-- start Provided data --
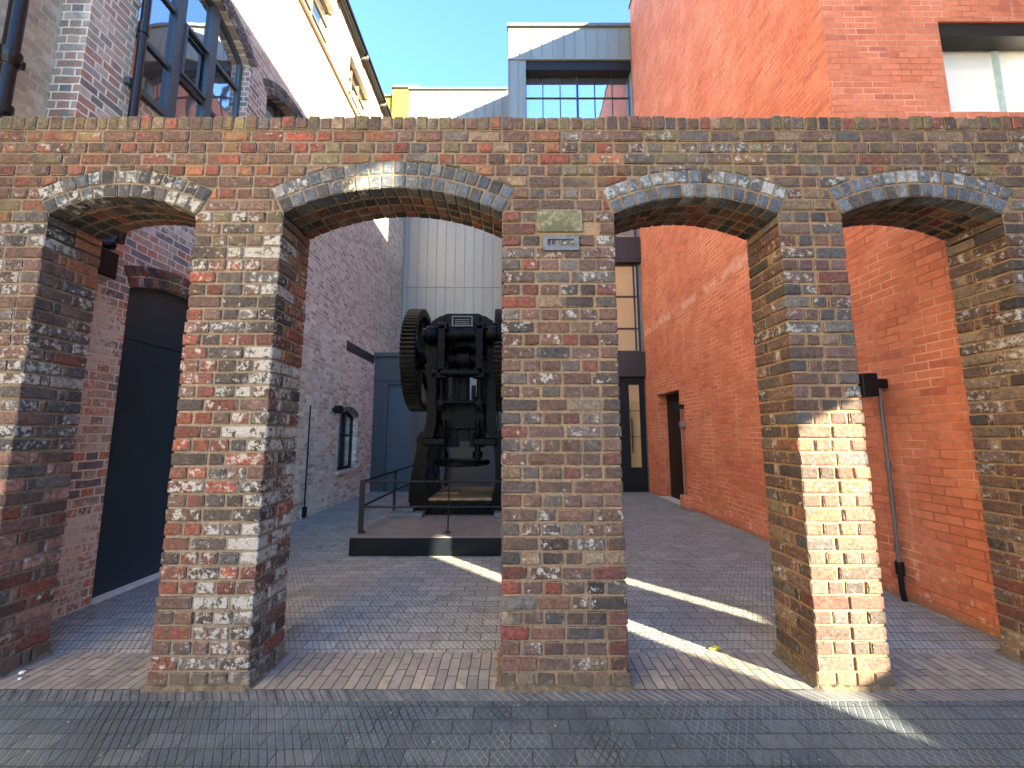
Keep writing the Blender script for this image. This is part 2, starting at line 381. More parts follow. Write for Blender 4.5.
# ------------------------------------------------------------------ ground
def sheet(name, x0, x1, y0, y1, z, m):
    b = MB(); b.add([(x0, y0, z), (x1, y0, z), (x1, y1, z), (x0, y1, z)], [(0, 1, 2, 3)]); return structure(b.build(name, m))
sheet('ground', -150, 150, -150, 150, -.012, M['asphalt'])
sheet('street_paving', -9, 9, -1.5, 2.442, -.004, M['pave_front'])
sheet('courtyard_paving', XL - .3, XR + .3, 2.944, 14, -.004, M['pave_yard'])
sheet('threshold_paving', XL - .3, XR + .8, 2.546, 2.944, -.004, M['pave_sold'])
def edge_course():
    """the narrow course of cut diagonal pavers along the foot of the arcade"""
    s = NT('cut_edge_pavers'); p = s.pos(); P = s.sep(p)
    x = s.math('ADD', P[0], s.math('MULTIPLY', P[1], .8))
    q = s.math('FRACT', s.math('DIVIDE', x, .052)); d = s.math('ABSOLUTE', s.math('SUBTRACT', q, .5))
    g = s.step(d, .12, .03)
    w = s.n('ShaderNodeTexWhiteNoise', noise_dimensions='1D'); s.put(w.inputs['W'], s.math('FLOOR', s.math('DIVIDE', x, .052)))
    n2 = s.noise(p, 18, 4, .6)
    c = s.mix(w.outputs[0], (.07, .082, .10), (.13, .14, .15))
    c = s.mix(1., c, s.ramp(n2, [(.3, (.75,)*3), (.7, (1.25,)*3)]), 'MULTIPLY')
    c = s.mix(s.math('MULTIPLY', g, .7), c, s.mix(s.step(P[0], -1.2, .6), (.04, .04, .045), (.34, .34, .34)))
    e = s.step(s.math('ABSOLUTE', s.math('SUBTRACT', P[1], 2.494)), .046, .051)
    c = s.mix(e, c, (.03, .03, .03))
    s.bump(s.math('SUBTRACT', 0., s.math('ADD', g, e)), .004); return s.fin(c, .5, 0., .45)
sheet('paving_edge_course', -9, 9, 2.442, 2.546, -.004, edge_course())

# ------------------------------------------------------------------ the brick arcade
PAL = dict(red=(.34, .085, .05), dred=(.22, .06, .045), orange=(.42, .16, .08), brown=(.19, .10, .07), purple=(.18, .105, .09),
           blue=(.085, .09, .10), grey=(.17, .155, .145), tan=(.33, .23, .15), buff=(.36, .28, .2), char=(.05, .045, .045),
           salmon=(.46, .22, .17), olive=(.2, .165, .09), white=(.5, .47, .42))
def choose(w):
    t = R.uniform(0, sum(w.values()))
    for k, v in w.items():
        t -= v
        if t <= 0: break
    c = PAL[k]; f = R.uniform(.33, .72)
    return tuple(x * f for x in c)
def brick_col(x, z, side=False):
    if z > 2.95:          # top band: red to the left, browner and greyer to the right
        if x < -1: w = dict(red=3, orange=2, brown=5, purple=2, olive=1, dred=2.5, tan=.5); wr = .12
        elif x < .8: w = dict(red=2.5, orange=1.5, brown=3.5, purple=3, olive=1.2, grey=1.5, tan=.8); wr = .12
        else: w = dict(brown=3, purple=3, grey=3.5, tan=2.5, olive=1, red=.8, blue=1); wr = .2
        if z > 3.58: w = dict(brown=4, red=1.5, olive=2.2, tan=2, purple=2, grey=1, char=.4)
    elif x < -2.9:
        w = dict(red=2, salmon=4, purple=1, brown=1, grey=1) if z < 1.3 else dict(purple=3, grey=2, brown=2, blue=2, red=1, white=.8)
        wr = .18 if z < 1.3 else .42
        if z > 2.55 and side: w = dict(red=2, orange=4); wr = .05
    elif x < -1.3:
        t = (x + 2.14) / .57
        if side: w = dict(char=2, grey=2, brown=2, white=3, red=1); wr = .5
        elif t < .45: w = dict(red=4, dred=2.5, purple=2, char=1, brown=1.5); wr = .3
        else: w = dict(char=3, blue=2, dred=2, purple=2, grey=1, red=1); wr = .5
        if z > 2.6: w = dict(olive=2, brown=3, char=2, tan=1); wr = .5
        if side and z > 1.9: w = dict(red=3, orange=4, brown=1); wr = .25
    elif x < 1.2: w = dict(purple=5, brown=5, grey=2.6, blue=1.2, red=.5, tan=.7, buff=.15, dred=1.6, char=1.6); wr = .2
    elif x < 2.6:
        w = dict(blue=3, purple=3.5, grey=1.6, brown=3, dred=1.2, tan=.4) if z > 1.7 else dict(dred=3, orange=.6, blue=1.2, purple=3, brown=4, char=2)
        wr = .2 if z > 1.7 else .08
        if side: w = dict(brown=4, tan=2, char=2, grey=1, purple=1); wr = .3
    else: w = dict(brown=4, tan=2, purple=2, char=2, dred=1); wr = .28
    return choose(w), max(0., min(1., wr + R.uniform(-.3, .3)))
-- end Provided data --
▶ **Requirements**:
Repeat the material above verbatim. Leave the pictures behind.

▶ **Answer to the problem**:
Keep writing the Blender script for this image. This is part 2, starting at line 381. More parts follow. Write for Blender 4.5.
# ------------------------------------------------------------------ ground
def sheet(name, x0, x1, y0, y1, z, m):
    b = MB(); b.add([(x0, y0, z), (x1, y0, z), (x1, y1, z), (x0, y1, z)], [(0, 1, 2, 3)]); return structure(b.build(name, m))
sheet('ground', -150, 150, -150, 150, -.012, M['asphalt'])
sheet('street_paving', -9, 9, -1.5, 2.442, -.004, M['pave_front'])
sheet('courtyard_paving', XL - .3, XR + .3, 2.944, 14, -.004, M['pave_yard'])
sheet('threshold_paving', XL - .3, XR + .8, 2.546, 2.944, -.004, M['pave_sold'])
def edge_course():
    """the narrow course of cut diagonal pavers along the foot of the arcade"""
    s = NT('cut_edge_pavers'); p = s.pos(); P = s.sep(p)
    x = s.math('ADD', P[0], s.math('MULTIPLY', P[1], .8))
    q = s.math('FRACT', s.math('DIVIDE', x, .052)); d = s.math('ABSOLUTE', s.math('SUBTRACT', q, .5))
    g = s.step(d, .12, .03)
    w = s.n('ShaderNodeTexWhiteNoise', noise_dimensions='1D'); s.put(w.inputs['W'], s.math('FLOOR', s.math('DIVIDE', x, .052)))
    n2 = s.noise(p, 18, 4, .6)
    c = s.mix(w.outputs[0], (.07, .082, .10), (.13, .14, .15))
    c = s.mix(1., c, s.ramp(n2, [(.3, (.75,)*3), (.7, (1.25,)*3)]), 'MULTIPLY')
    c = s.mix(s.math('MULTIPLY', g, .7), c, s.mix(s.step(P[0], -1.2, .6), (.04, .04, .045), (.34, .34, .34)))
    e = s.step(s.math('ABSOLUTE', s.math('SUBTRACT', P[1], 2.494)), .046, .051)
    c = s.mix(e, c, (.03, .03, .03))
    s.bump(s.math('SUBTRACT', 0., s.math('ADD', g, e)), .004); return s.fin(c, .5, 0., .45)
sheet('paving_edge_course', -9, 9, 2.442, 2.546, -.004, edge_course())

# ------------------------------------------------------------------ the brick arcade
PAL = dict(red=(.34, .085, .05), dred=(.22, .06, .045), orange=(.42, .16, .08), brown=(.19, .10, .07), purple=(.18, .105, .09),
           blue=(.085, .09, .10), grey=(.17, .155, .145), tan=(.33, .23, .15), buff=(.36, .28, .2), char=(.05, .045, .045),
           salmon=(.46, .22, .17), olive=(.2, .165, .09), white=(.5, .47, .42))
def choose(w):
    t = R.uniform(0, sum(w.values()))
    for k, v in w.items():
        t -= v
        if t <= 0: break
    c = PAL[k]; f = R.uniform(.33, .72)
    return tuple(x * f for x in c)
def brick_col(x, z, side=False):
    if z > 2.95:          # top band: red to the left, browner and greyer to the right
        if x < -1: w = dict(red=3, orange=2, brown=5, purple=2, olive=1, dred=2.5, tan=.5); wr = .12
        elif x < .8: w = dict(red=2.5, orange=1.5, brown=3.5, purple=3, olive=1.2, grey=1.5, tan=.8); wr = .12
        else: w = dict(brown=3, purple=3, grey=3.5, tan=2.5, olive=1, red=.8, blue=1); wr = .2
        if z > 3.58: w = dict(brown=4, red=1.5, olive=2.2, tan=2, purple=2, grey=1, char=.4)
    elif x < -2.9:
        w = dict(red=2, salmon=4, purple=1, brown=1, grey=1) if z < 1.3 else dict(purple=3, grey=2, brown=2, blue=2, red=1, white=.8)
        wr = .18 if z < 1.3 else .42
        if z > 2.55 and side: w = dict(red=2, orange=4); wr = .05
    elif x < -1.3:
        t = (x + 2.14) / .57
        if side: w = dict(char=2, grey=2, brown=2, white=3, red=1); wr = .5
        elif t < .45: w = dict(red=4, dred=2.5, purple=2, char=1, brown=1.5); wr = .3
        else: w = dict(char=3, blue=2, dred=2, purple=2, grey=1, red=1); wr = .5
        if z > 2.6: w = dict(olive=2, brown=3, char=2, tan=1); wr = .5
        if side and z > 1.9: w = dict(red=3, orange=4, brown=1); wr = .25
    elif x < 1.2: w = dict(purple=5, brown=5, grey=2.6, blue=1.2, red=.5, tan=.7, buff=.15, dred=1.6, char=1.6); wr = .2
    elif x < 2.6:
        w = dict(blue=3, purple=3.5, grey=1.6, brown=3, dred=1.2, tan=.4) if z > 1.7 else dict(dred=3, orange=.6, blue=1.2, purple=3, brown=4, char=2)
        wr = .2 if z > 1.7 else .08
        if side: w = dict(brown=4, tan=2, char=2, grey=1, purple=1); wr = .3
    else: w = dict(brown=4, tan=2, purple=2, char=2, dred=1); wr = .28
    return choose(w), max(0., min(1., wr + R.uniform(-.3, .3)))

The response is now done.